Storm surge is the abnormal coastal water level produced by storm pressure and wind forcing, often on top of the astronomical tide. This simulator uses a deliberately simple “bathtub” balance: the inverse barometer contribution is Δη_p = (p_ref − p_c)/(ρ_w g), about 1 cm per hPa pressure drop, and the wind setup over a shallow continental shelf is estimated as Δη_w ≈ τL/(ρ_w gH), where τ = ρ_air C_d U² is wind stress, L is shelf fetch, and H is shelf depth. A broad, shallow shelf lets the same wind stress pile up much more water than a steep deep coast. The canvas shows mean sea level, the pressure-induced offshore lift, the wind-driven ramp toward the coast, an optional tide offset, and component bars. This is a scale model for intuition, not a predictive coastal-flood model.
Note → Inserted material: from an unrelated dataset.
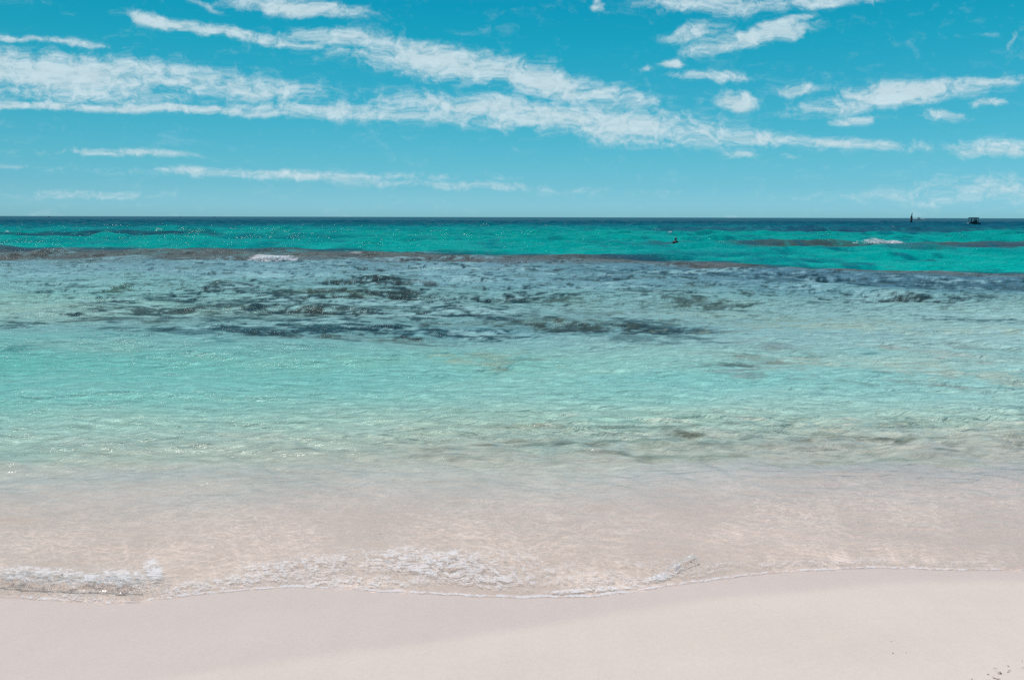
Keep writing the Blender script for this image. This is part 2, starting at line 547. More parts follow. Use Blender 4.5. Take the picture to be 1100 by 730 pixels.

Who it's for: Students in oceanography, coastal engineering, meteorology, and environmental physics learning first-order storm-surge controls before numerical shallow-water models.

Key terms

  • Storm surge
  • Inverse barometer
  • Wind setup
  • Wind stress
  • Continental shelf
  • Coastal flooding
  • Astronomical tide
  • Shallow water

Live graphs

Storm forcing

940 hPa
38 m/s
25 m
160 km
0.6 m

Bathtub storm-surge scale: inverse barometer Δη_p = Δp/(ρg), wind setup Δη_w ≈ τL/(ρgH), τ = ρ_air C_d U². Real surge also depends on coastline shape, waves, tide timing, Coriolis, and storm track.

Measured values

Pressure setup0.73 m
Wind stress τ5.54 Pa
Wind setup3.53 m
Surge only4.26 m
Coastal water level4.86 m
Drag C_d3.20 ×10⁻³

How it works

Storm surge bathtub model: pressure drop, wind stress over a continental shelf, shelf depth, and resulting coastal water level.

Key equations

Δη_pressure = (p_ref − p_c)/(ρ_w g)
Δη_wind ≈ τL/(ρ_w g H), τ = ρ_air C_d U²

Frequently asked questions

Why does lower pressure raise sea level?
Lower atmospheric pressure presses less on the ocean surface. Hydrostatic balance gives Δη ≈ Δp/(ρg), so a 50 hPa pressure deficit raises water by roughly 0.5 m even without wind.
Why does shelf depth matter so much?
The wind setup estimate scales like 1/H. Over shallow shelves, a given wind stress has less water depth to accelerate and tilt, so coastal water level rises more for the same wind and fetch.
Is the tide part of storm surge?
Strictly, storm surge is the meteorological residual. Flood level is surge plus astronomical tide and wave runup. The tide slider is included because timing with high tide strongly affects coastal impact.
What is left out?
Storm track, coastline shape, Coriolis, bottom friction, wave setup, river flow, nonlinear shallow-water dynamics, and local topography are not modeled.